Image Credits: Pyramide Distribution

Girlhood’s Marieme Takes the Reins

By Sandra Tzvetkova - April 22, 2016, 9:00 AM

Perhaps my favorite scene in Céline Sciamma’s Girlhood is the one where the protagonist, Marieme (Karidja Touré), strides slowly and purposefully by the windows of the darkened office high-rise that her mom cleans at night. Her gaze confidently combs the lights of Paris’s business district. As the city twinkles back at her, there is a sense of intense and thrilling possibility. Although Marieme is only sixteen years old, she has already decided to cut her own path in life. It’s not the subservient future envisioned by her school, her brother, or her mom.

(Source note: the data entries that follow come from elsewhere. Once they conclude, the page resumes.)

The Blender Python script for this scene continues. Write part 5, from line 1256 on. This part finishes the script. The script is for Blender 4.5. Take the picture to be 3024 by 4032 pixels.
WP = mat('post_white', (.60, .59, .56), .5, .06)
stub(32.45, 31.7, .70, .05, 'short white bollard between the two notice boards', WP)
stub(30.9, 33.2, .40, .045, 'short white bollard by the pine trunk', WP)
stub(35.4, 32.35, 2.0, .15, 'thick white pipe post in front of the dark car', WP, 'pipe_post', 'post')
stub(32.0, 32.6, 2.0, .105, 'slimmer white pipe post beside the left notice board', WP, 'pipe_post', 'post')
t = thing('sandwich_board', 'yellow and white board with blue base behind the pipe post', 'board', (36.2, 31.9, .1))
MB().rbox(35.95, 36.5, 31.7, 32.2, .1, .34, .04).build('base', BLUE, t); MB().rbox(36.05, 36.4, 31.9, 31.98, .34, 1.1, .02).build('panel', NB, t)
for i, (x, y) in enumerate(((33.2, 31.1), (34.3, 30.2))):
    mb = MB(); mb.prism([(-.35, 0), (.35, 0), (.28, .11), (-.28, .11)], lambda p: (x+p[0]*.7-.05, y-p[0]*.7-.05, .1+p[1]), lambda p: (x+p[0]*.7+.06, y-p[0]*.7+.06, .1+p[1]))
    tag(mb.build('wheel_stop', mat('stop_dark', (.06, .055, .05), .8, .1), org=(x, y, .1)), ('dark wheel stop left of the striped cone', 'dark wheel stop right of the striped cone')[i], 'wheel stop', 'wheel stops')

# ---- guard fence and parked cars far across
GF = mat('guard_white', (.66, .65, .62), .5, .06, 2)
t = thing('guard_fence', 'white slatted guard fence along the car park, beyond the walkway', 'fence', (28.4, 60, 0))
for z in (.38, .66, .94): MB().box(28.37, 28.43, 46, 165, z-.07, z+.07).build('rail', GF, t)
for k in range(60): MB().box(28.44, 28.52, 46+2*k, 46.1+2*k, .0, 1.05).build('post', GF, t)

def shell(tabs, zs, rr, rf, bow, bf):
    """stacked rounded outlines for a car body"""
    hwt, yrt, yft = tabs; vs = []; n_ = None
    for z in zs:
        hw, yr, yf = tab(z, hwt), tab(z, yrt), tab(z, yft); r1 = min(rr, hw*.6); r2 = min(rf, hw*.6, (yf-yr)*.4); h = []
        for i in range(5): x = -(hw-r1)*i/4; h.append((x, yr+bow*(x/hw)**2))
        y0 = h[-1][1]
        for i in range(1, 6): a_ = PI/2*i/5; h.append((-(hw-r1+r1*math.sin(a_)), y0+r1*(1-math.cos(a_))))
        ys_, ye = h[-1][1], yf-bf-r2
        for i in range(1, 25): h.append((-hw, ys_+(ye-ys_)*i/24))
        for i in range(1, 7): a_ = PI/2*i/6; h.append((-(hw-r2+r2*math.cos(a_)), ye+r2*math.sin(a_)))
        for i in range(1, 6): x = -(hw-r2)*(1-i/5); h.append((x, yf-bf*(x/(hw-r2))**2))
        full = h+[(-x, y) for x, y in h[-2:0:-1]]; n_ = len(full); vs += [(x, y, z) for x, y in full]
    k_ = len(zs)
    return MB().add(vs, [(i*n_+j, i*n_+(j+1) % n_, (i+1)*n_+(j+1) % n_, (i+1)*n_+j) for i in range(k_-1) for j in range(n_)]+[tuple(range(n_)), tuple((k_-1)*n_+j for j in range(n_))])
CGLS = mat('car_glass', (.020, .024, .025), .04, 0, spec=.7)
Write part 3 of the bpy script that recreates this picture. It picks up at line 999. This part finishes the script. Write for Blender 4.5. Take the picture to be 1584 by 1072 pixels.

Girlhood tells the story of how a young girl finds her individual will in the space uniquely afforded by a group of girls. This lands her on a hurtling track that she has to work hard to keep control of. Propelled by a cerebral, pulsing soundtrack and perfectly minimalist scenes, Marieme uses the fluidity of identity as a tool for both control and discovery.

When we first meet Marieme, she’s already with a group of girls, but they’re not central to her everyday life. What concerns her more is her little sisters, her controlling brother, and an academic record that has locked her out of high school. Soon enough, however, she meets the group. Fily, Adiatou, and their natural leader, Lady, usher Marieme into their close-knit fold. The girls are characterized by a cool brazenness. They dress in leather jackets, command the respect of the neighborhood boys and resolutely take crap from no one. When a salesperson in a clothing store trails the newly inducted Marieme, suspecting she will steal something, Lady powerfully confronts the woman for her racism. In solidarity, the other girls close ranks and stride dismissively past the salesperson. Once they exit the shop, however, they collapse into a fit of giggles, comically reenacting the encounter. The four are able to create a shield around themselves: they are fierce to the harsh world outside and permissive to each other.

It’s within this shield that Marieme finds her will. “Say it: You do what you want,” Lady instructs her. When Marieme repeats back the words, her commitment to autonomy reaches beyond the comfort of the group, into the core of her self. From that point on, as she slips from one costume to the next, she never lets out of sight that promise: to do what she wants.



Of course, in a world organized by and for men, that is the least easy thing a young girl can set out to do. Indeed, Marieme’s full immersion into independence quickly comes up against man-made roadblocks. In her quest to remain in the driver’s seat, she steers around this by assuming male characteristics. Whether thanks to her malleable youth or because humans are capable of—even interested in—living outside the narrow gender confines dealt to them at birth, this isn’t particularly uncomfortable to her.

Yet a conversation with her roommate plainly confronts Marieme’s choice of identity:

“Think you’re not a bitch?” poses the roommate.
“Exactly,” replies Marieme
“You’re his bitch.”
“No.”
“Playing the guy doesn’t mean you’re not a bitch. At least I live with it.”

And this is true. Even her well-fitting costume can’t sheath Marieme from the gender roles assigned by those in positions of power. After all, those men call the shots. Being a girl within her group of girlfriends is of high value: it’s a role imbued with respect, wit, camaraderie, and courage. But being a girl outside this microcosm, in a world where most countries have few female leaders, where as of 2015, 9 out of 10 world leaders are in fact male, is a whole different story. In this world, Marieme’s costume briefly confuses, allowing both males and females to interact with her as if she is neither. She’s given status and friendship from both sexes. When the leader decides to yank away her assumed identity, to bring her back down to just a gender, she insists on retaining the dignity that comes with looking like a boy. It’s the same dignity that she has among the group of girls, and it is this that she continues to look for.

There is a resonating message in Sciamma’s stunning movie. Girlhood is not easy, not for any girl. It’s even less easy for Marieme, who lives on the periphery, where neither film nor public policy cares to reach. But even there, she succeeds in doing what she wants to do. It is profoundly lonely and heartbreakingly difficult, but she does it.

Sandra Tzvetkova is interested in many things, but high on her list are feminism, inequality under capitalism, and climate change. She likes to see films and literature probing these topics in exciting ways. She also likes to coedit Lemon Quarterly, a female-led magazine of reviews, essays, and fiction.